On Saturday morning while cogitating on the weekly portion of Torah in the Ruach class, I obsessed on the concept of and the act of “prayer”. It was “bshert” (fate) that Rabbi Young brought in a hand-out with ten Hebrew words and their interpretations of the use of “prayer” in the Torah. Question: Does God rest?
I asked if anyone in the 21 member “class” prayed, how they prayed, when they prayed and to whom did they pray? One thing is clear to me and that is the ritual in attendance at services requires those present to repeat the prayers in the prayer-book. Most of us in the class are familiar with the notion of why does God punish people who live exemplary lives. An immediate instance in this class was questioning the punishment of Moses for his striking, not speaking to a rock to produce water needed by thirsty people in the desert. Moses could go up to Mt. Pisgah and overlook the land he was forbidden to enter but he was denied entry into the place he was told to take his people to. Moses could have asked for just one more minute, hour or year instead of fulfilling 120 years allotted to him.
Many examples of a contrary God who did not deal justice out uniformly were given. In discussing God’s seemingly ignoring breaking his commandments by individuals and peoples there were no clear answers by those who uniformly prayed to Him. I mentioned in an earlier essay that Rabbi Sherwin Wine chose not to use the deity’s name when he led services in the Reform Congregation that he led. Perhaps, when God did not act to right a wrong, the Deity was tired and napped.
My question stands: when you pray: to whom, when, why and where and what do you do that is prayer? Following the meeting, I spoke to Herman Goldblatt who is a Holocaust Survivor to check on the accuracy of the facts I was going to use when my second Bar Mitzvah rolled around. I will use the fact he related during the class when he said that he could not understand why the Tzadik (wise man) in his village was taken out and used as target practice by Nazi soldiers. How could God allow this? How is it that bad things happen to good people?
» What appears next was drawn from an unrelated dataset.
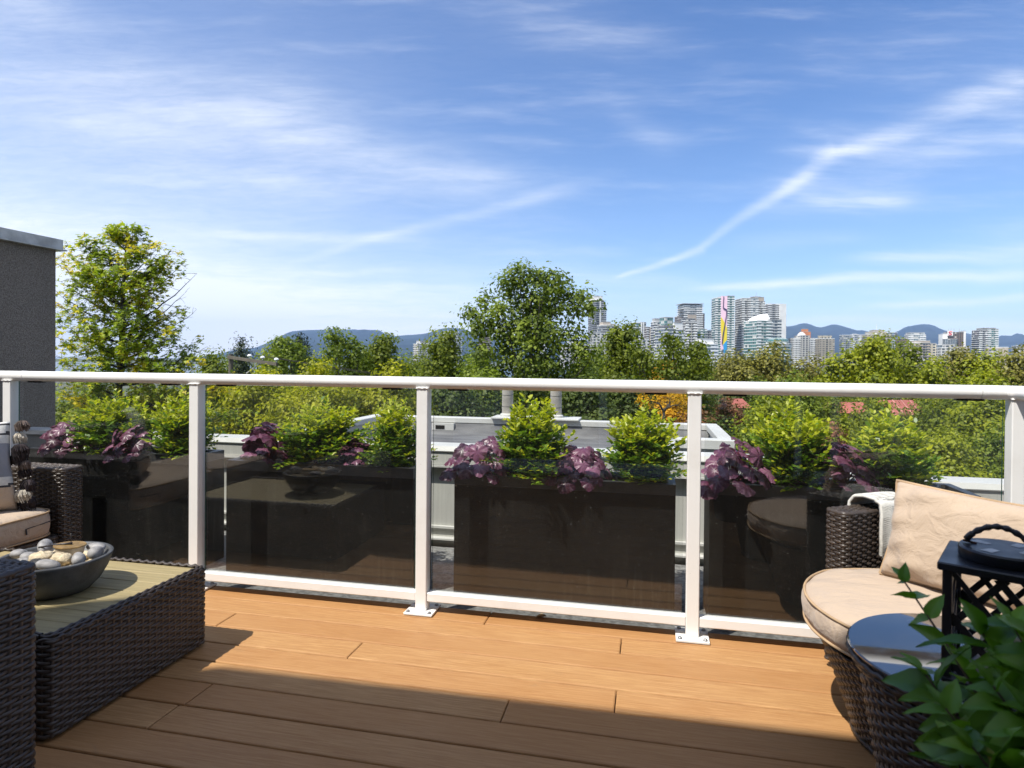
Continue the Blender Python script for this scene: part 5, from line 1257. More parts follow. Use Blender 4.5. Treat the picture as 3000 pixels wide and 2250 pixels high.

Rabbi Young told a story about God being opportuned by someone who wanted God to say yes to what he wanted. But the Rabbi explained that God could have said yes but he often says no. This was just as good an answer as anything said on this Saturday morning. Perhaps when God is so dispirited, He sleeps.
Herman’s question about why this wise man was used as target practice by idol worshippers in the 20th Century did not receive a satisfactory answer. There is irony in that he survived the concentration camp while I was studying for my first Bar Mitzvah and that he will come to my second Bar Mitzvah in 2008.